What needs to be done
Leave out the pictures and reproduce all of the data exactly.

-- Start Recorded information --

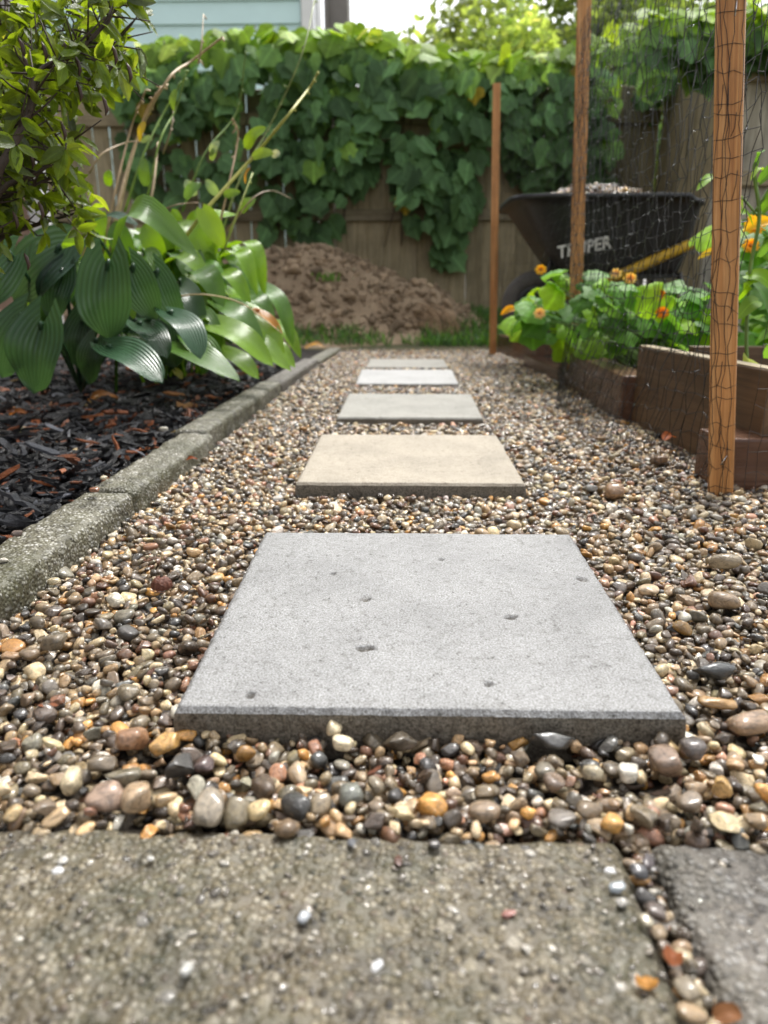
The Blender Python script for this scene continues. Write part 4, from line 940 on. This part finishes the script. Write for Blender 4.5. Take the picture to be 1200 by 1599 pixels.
for v in tm.vertices:              # lay the letters on the sloping tray side
    u = (v.co.x - x_min) * sc_; q = v.co.y * sc_ * 1.12; X = la.x + u * math.cos(th) - q * math.sin(th); Z = la.z + u * math.sin(th) + q * math.cos(th)
    v.co = (X, WY - (.20 + .135 * (Z - botz) / (rimz - botz)) - .003 - v.co.z * sc_ * .25, Z)
tm.materials.clear(); mkobj('lettering', tm, M_WHITE, wb)
n = 2600; u = r2.uniform(-1, 1, n); v = r2.uniform(-1, 1, n); cx = (rl.x + rr_.x) / 2; hx_ = (rr_.x - rl.x) / 2 - .05
hz = rimz - .03 + .10 * np.clip(1 - (np.abs(u + .05) / .78) ** 2.4, 0, 1) * np.clip(1 - v ** 2, 0, 1) + r2.normal(0, .005, n); a = np.clip(r2.lognormal(math.log(.0085), .3, n), .004, .016)
load = scatter_obj('gravel_load', proto_collection('proto_gravel_load', PEB), np.stack([cx + u * hx_, WY + v * .29, hz], 1), r2.uniform(-.6, .6, (n, 3)), np.stack([a, a * .8, a * .6], 1), r2.integers(0, NP, n), np.clip(pebble_tints(n, r2) * 1.3, 0, .85), None)
load['label'] = 'pale gravel heaped in the wheelbarrow tray'; load['category'] = 'gravel'

# ================================================================== PLANTS
def blade_leaf(g, mid, width, nrm, cup=.12, rib=.012, heart=.35, m=8, prof=None, uvs=None, wav=0.0, ph=0.0):
    """leaf blade along the midrib points"""
    mid = [Vector(p) for p in mid]; k = len(mid); V = []; L = sum((mid[i + 1] - mid[i]).length for i in range(k - 1)); f = []
    for i, p in enumerate(mid):
        t = i / (k - 1); tg = (mid[min(i + 1, k - 1)] - mid[max(i - 1, 0)]).normalized(); sd_ = tg.cross(Vector(nrm)).normalized(); nn = sd_.cross(tg).normalized()
        wv = prof(t) if prof else min(1, (t + .02) ** .5 * (1 - t) ** .72 * 1.85)
        for j in range(2 * m + 1):
            u = (j - m) / m; au = abs(u)
            P = p + sd_ * (u * wv * width / 2) + nn * (cup * width * (au ** 1.6) * wv + rib * width * math.cos(u * 24) * wv + wav * width * math.sin(t * 9 + ph + (2 if u > 0 else 0)) * au ** 2) - tg * (heart * width * au ** 1.6 * (1 - t) ** 5 * (1 if i < k / 2 else 0))
            V.append(P)
            if uvs is not None: uvs.append((u, t))
    w2 = 2 * m + 1; f = [(i * w2 + j, i * w2 + j + 1, (i + 1) * w2 + j + 1, (i + 1) * w2 + j) for i in range(k - 1) for j in range(2 * m)]
    g.add(V, f)
def hosta_leaf(parent, base, tip, width, nrm, tint, arch=.15, crown=None, heart=.35, cup=.10, wav=.03, ph=0, nseg=12):
    base, tip = Vector(base), Vector(tip); mid = (base + tip) / 2 + Vector(nrm).normalized() * (tip - base).length * arch
    g = Geo(); uv = []; pts = curve([base, mid, tip], nseg // 2); blade_leaf(g, pts, width, nrm, cup, .004, heart, 8, None, uv, wav, ph)
    if crown is not None:
        c = Vector(crown); k = len(g.v); g.tube(curve([c, (c + base) / 2 + Vector((0, 0, .05)), base, pts[1]], 4), .005, 5, False); uv += [(0, 0)] * (len(g.v) - k)
    return mkobj('leaf', mesh_from('leaf', g.v, g.f, True, uv), M_HOSTA, parent, None, None, None, tint)
DKG = (.05, .12, .060); MDG = (.10, .22, .03); BRG = (.21, .39, .02); LIM = (.28, .46, .03)
H1c = at_Y(110, 470, 2.15); H1c.z = .06
h1 = thing('hosta', 'dark blue green hosta with broad ribbed leaves at the left, wet and shiny', 'hosta', H1c)
def hl(parent, c, bx, by, tx, ty, Y, wpx, tint, face=(0, -1, .25), arch=.12, tY=None, **kw):
    b = at_Y(bx, by, Y); t_ = at_Y(tx, ty, Y if tY is None else tY); d = proj(b)[2]
    return hosta_leaf(parent, b, t_, wpx * d / F, face, tint, arch, c, **kw)
for a_ in [(168, 412, 172, 532, 1.78, 96, DKG), (66, 505, 55, 614, 1.62, 92, DKG), (38, 492, 4, 590, 1.66, 74, DKG), (95, 388, 22, 468, 1.9, 92, (.05, .105, .065)), (98, 425, 82, 500, 1.88, 62, (.022, .055, .032)),
           (205, 418, 245, 500, 1.86, 66, (.045, .105, .05)), (242, 425, 282, 515, 1.95, 60, DKG), (150, 530, 140, 600, 1.8, 46, (.025, .06, .03)), (20, 400, -30, 480, 1.8, 90, DKG), (130, 500, 120, 575, 1.98, 60, (.02, .05, .028)), (210, 500, 235, 580, 2.0, 70, (.025, .06, .03)), (260, 500, 275, 575, 2.1, 60, (.03, .07, .035))]:
    a_ = list(a_); a_[5] *= 1.14; hl(h1, H1c, *a_, ph=rng.uniform(0, 6), heart=.42, wav=.05)
hl(h1, H1c, 168, 540, 255, 598, 1.72, 82, DKG, (.1, -.45, 1), .10, 1.62); hl(h1, H1c, 262, 488, 314, 560, 1.85, 70, DKG, (.5, -.5, .9), .15, 1.75); hl(h1, H1c, 215, 505, 262, 560, 1.9, 60, DKG, (.3, -.5, 1), .12, 1.8)
H2c = at_Y(255, 450, 2.6); H2c.z = .06
h2 = thing('hosta', 'bright green arching hosta behind the dark one, spilling over the kerb', 'hosta', H2c)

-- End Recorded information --

Answer to the exercise
The Blender Python script for this scene continues. Write part 4, from line 940 on. This part finishes the script. Write for Blender 4.5. Take the picture to be 1200 by 1599 pixels.
for v in tm.vertices:              # lay the letters on the sloping tray side
    u = (v.co.x - x_min) * sc_; q = v.co.y * sc_ * 1.12; X = la.x + u * math.cos(th) - q * math.sin(th); Z = la.z + u * math.sin(th) + q * math.cos(th)
    v.co = (X, WY - (.20 + .135 * (Z - botz) / (rimz - botz)) - .003 - v.co.z * sc_ * .25, Z)
tm.materials.clear(); mkobj('lettering', tm, M_WHITE, wb)
n = 2600; u = r2.uniform(-1, 1, n); v = r2.uniform(-1, 1, n); cx = (rl.x + rr_.x) / 2; hx_ = (rr_.x - rl.x) / 2 - .05
hz = rimz - .03 + .10 * np.clip(1 - (np.abs(u + .05) / .78) ** 2.4, 0, 1) * np.clip(1 - v ** 2, 0, 1) + r2.normal(0, .005, n); a = np.clip(r2.lognormal(math.log(.0085), .3, n), .004, .016)
load = scatter_obj('gravel_load', proto_collection('proto_gravel_load', PEB), np.stack([cx + u * hx_, WY + v * .29, hz], 1), r2.uniform(-.6, .6, (n, 3)), np.stack([a, a * .8, a * .6], 1), r2.integers(0, NP, n), np.clip(pebble_tints(n, r2) * 1.3, 0, .85), None)
load['label'] = 'pale gravel heaped in the wheelbarrow tray'; load['category'] = 'gravel'

# ================================================================== PLANTS
def blade_leaf(g, mid, width, nrm, cup=.12, rib=.012, heart=.35, m=8, prof=None, uvs=None, wav=0.0, ph=0.0):
    """leaf blade along the midrib points"""
    mid = [Vector(p) for p in mid]; k = len(mid); V = []; L = sum((mid[i + 1] - mid[i]).length for i in range(k - 1)); f = []
    for i, p in enumerate(mid):
        t = i / (k - 1); tg = (mid[min(i + 1, k - 1)] - mid[max(i - 1, 0)]).normalized(); sd_ = tg.cross(Vector(nrm)).normalized(); nn = sd_.cross(tg).normalized()
        wv = prof(t) if prof else min(1, (t + .02) ** .5 * (1 - t) ** .72 * 1.85)
        for j in range(2 * m + 1):
            u = (j - m) / m; au = abs(u)
            P = p + sd_ * (u * wv * width / 2) + nn * (cup * width * (au ** 1.6) * wv + rib * width * math.cos(u * 24) * wv + wav * width * math.sin(t * 9 + ph + (2 if u > 0 else 0)) * au ** 2) - tg * (heart * width * au ** 1.6 * (1 - t) ** 5 * (1 if i < k / 2 else 0))
            V.append(P)
            if uvs is not None: uvs.append((u, t))
    w2 = 2 * m + 1; f = [(i * w2 + j, i * w2 + j + 1, (i + 1) * w2 + j + 1, (i + 1) * w2 + j) for i in range(k - 1) for j in range(2 * m)]
    g.add(V, f)
def hosta_leaf(parent, base, tip, width, nrm, tint, arch=.15, crown=None, heart=.35, cup=.10, wav=.03, ph=0, nseg=12):
    base, tip = Vector(base), Vector(tip); mid = (base + tip) / 2 + Vector(nrm).normalized() * (tip - base).length * arch
    g = Geo(); uv = []; pts = curve([base, mid, tip], nseg // 2); blade_leaf(g, pts, width, nrm, cup, .004, heart, 8, None, uv, wav, ph)
    if crown is not None:
        c = Vector(crown); k = len(g.v); g.tube(curve([c, (c + base) / 2 + Vector((0, 0, .05)), base, pts[1]], 4), .005, 5, False); uv += [(0, 0)] * (len(g.v) - k)
    return mkobj('leaf', mesh_from('leaf', g.v, g.f, True, uv), M_HOSTA, parent, None, None, None, tint)
DKG = (.05, .12, .060); MDG = (.10, .22, .03); BRG = (.21, .39, .02); LIM = (.28, .46, .03)
H1c = at_Y(110, 470, 2.15); H1c.z = .06
h1 = thing('hosta', 'dark blue green hosta with broad ribbed leaves at the left, wet and shiny', 'hosta', H1c)
def hl(parent, c, bx, by, tx, ty, Y, wpx, tint, face=(0, -1, .25), arch=.12, tY=None, **kw):
    b = at_Y(bx, by, Y); t_ = at_Y(tx, ty, Y if tY is None else tY); d = proj(b)[2]
    return hosta_leaf(parent, b, t_, wpx * d / F, face, tint, arch, c, **kw)
for a_ in [(168, 412, 172, 532, 1.78, 96, DKG), (66, 505, 55, 614, 1.62, 92, DKG), (38, 492, 4, 590, 1.66, 74, DKG), (95, 388, 22, 468, 1.9, 92, (.05, .105, .065)), (98, 425, 82, 500, 1.88, 62, (.022, .055, .032)),
           (205, 418, 245, 500, 1.86, 66, (.045, .105, .05)), (242, 425, 282, 515, 1.95, 60, DKG), (150, 530, 140, 600, 1.8, 46, (.025, .06, .03)), (20, 400, -30, 480, 1.8, 90, DKG), (130, 500, 120, 575, 1.98, 60, (.02, .05, .028)), (210, 500, 235, 580, 2.0, 70, (.025, .06, .03)), (260, 500, 275, 575, 2.1, 60, (.03, .07, .035))]:
    a_ = list(a_); a_[5] *= 1.14; hl(h1, H1c, *a_, ph=rng.uniform(0, 6), heart=.42, wav=.05)
hl(h1, H1c, 168, 540, 255, 598, 1.72, 82, DKG, (.1, -.45, 1), .10, 1.62); hl(h1, H1c, 262, 488, 314, 560, 1.85, 70, DKG, (.5, -.5, .9), .15, 1.75); hl(h1, H1c, 215, 505, 262, 560, 1.9, 60, DKG, (.3, -.5, 1), .12, 1.8)
H2c = at_Y(255, 450, 2.6); H2c.z = .06
h2 = thing('hosta', 'bright green arching hosta behind the dark one, spilling over the kerb', 'hosta', H2c)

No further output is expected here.